The Shoreway’s eventual completion is aspirational. Several major projects itemized in the report have not yet been funded or fully planned out, including, among other things, a redesign to elevate and modernize Morrissey Boulevard, a state-controlled road system. Plans to move ahead on a rehab of Morrissey have been stalled in recent years.
Other projects named as critical:
• Connecting the Neponset Greenway to the Harborwalk with a “missing link” section between Tenean Beach and Victory Park.
• The transformation of the 60-acre Moakley Park into a resiliency centerpiece – also not yet fully funded and still in design phase.
One fact highlighted in the report speaks to the limits of city government’s powers and the necessity for a well-coordinated approach to make the climate plan viable: land ownership.
Of the 9.5 miles of shoreline that constitutes Dorchester’s waterfront, 7.2 miles are owned by the state, not Boston, which controls 0.3 miles of the coast.
Five segments outlined
The report segments Dot’s coastline into five distinct zones: Neponset Riverfront, Neponset Circle & Adams Village, Port Norfolk, Clam Point & Tenean Beach, and Columbia Point-Morrisey Boulevard, which incorporates Moakley Park, which straddles the Dorchester-South Boston border.
With respect to Morrissey-Columbia Point, the report leans heavily on redevelopment projects at Bayside (Dorchester Bay City) and Moakley Park to provide new infrastructure that would act as bulwarks against floods into the surrounding neighborhoods, saying:
“When completed, the flood pathways at Moakley Park and Bayside will be closed with a series of connected flood protection strategies.”
These would include a landscaped berm around Moakley; raising the elevation of the existing Harborwalk around the perimeter of Columbia Point; and raising curbs around McConnell Park in Savin Hill.
Along Morrissey Boulevard, planners call for the roadway itself to be elevated to as high as 16 feet. Tide gates and berms would also be constructed to regulate water levels in Patten’s Cove, the wetland between Columbia Point and Savin Hill. The cost for the various versions of the plan just for Morrissey and Columbia Point: between $55.6 million and $90.9 million.
The Tenean-Clam Point segment would have landscape berms and a waterfront boardwalk to connect the Greenway to Morrissey’s Harborwalk, along with a floodwall along the Red Line tracks and the raising of Conley Street to 12.5 feet. This phase, budget writers estimate, could cost between $16.6m and $39.2 million.
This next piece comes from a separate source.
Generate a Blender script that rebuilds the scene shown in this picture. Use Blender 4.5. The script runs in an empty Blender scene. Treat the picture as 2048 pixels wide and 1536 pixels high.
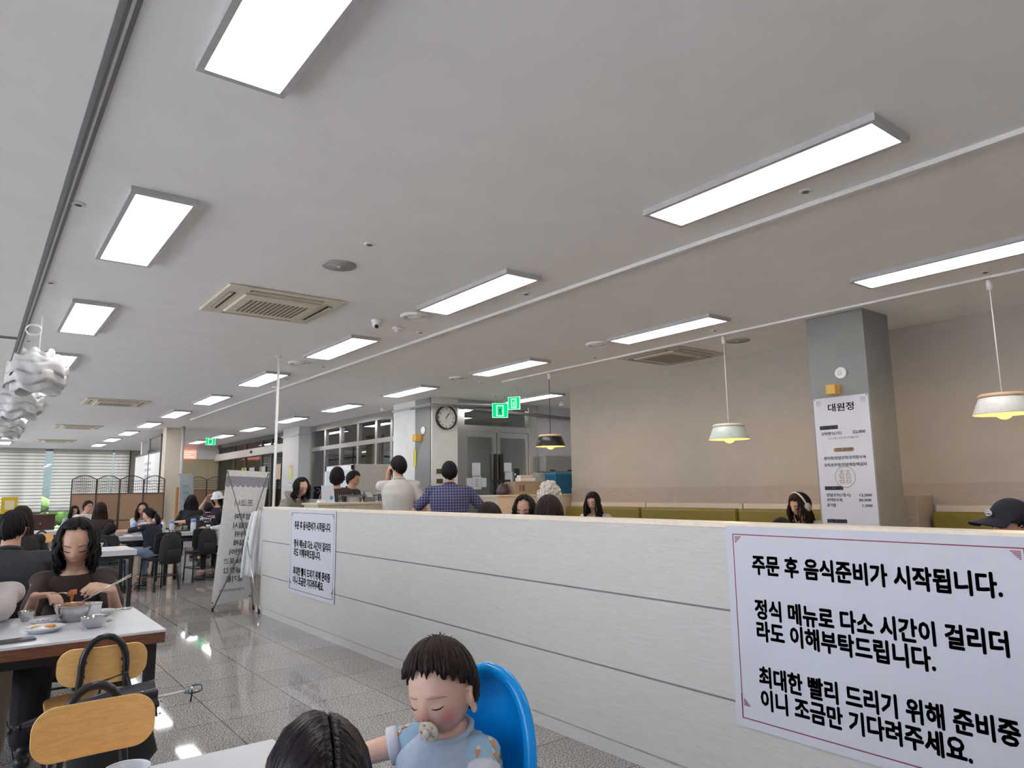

Port Norfolk, home to a mix of residents, businesses and public amenities, is already experiencing routine flooding and is highly vulnerable to worsening conditions. In addition to berms and flood walls, the report sees the raising of roads and even existing buildings to prevent their destruction as sea levels continue to rise. The estimated cost outlined for just Port Norfolk protections: $20.5 million- $65.7 million.
Near Neponset Circle, raising the Harborwalk along Pope John Paul II Park and adding new berms and wetlands will be needed, along with tide gates and a floodwall to block flow into Neponset and Adams Corner, the report says. It will cost between $10.8 million and $14 million for work on this segment.
The final stretch— between the dam in Lower Mills to Pope John Paul II Park— is the least costly to protect, at between $800,000 and $1 million to raise the Greenway trail, add a berm park near Granite Avenue , and adapt building levels for vulnerable homes near St. Brendan’s parish and Cedar Grove.
A timeline outlined in the report anticipates more “near-term” action on high-risk sections of Morrissey Boulevard before 2030. State agencies— the Dept. of Conservation and Recreation (DCR), the MBTA, Mass Dept. of Transportation and UMass — are key stakeholders. “This means,” the authors note, “that collaboration and coordination, particularly with the Commonwealth, will be essential to the successful implementation of coastal resiliency solutions.”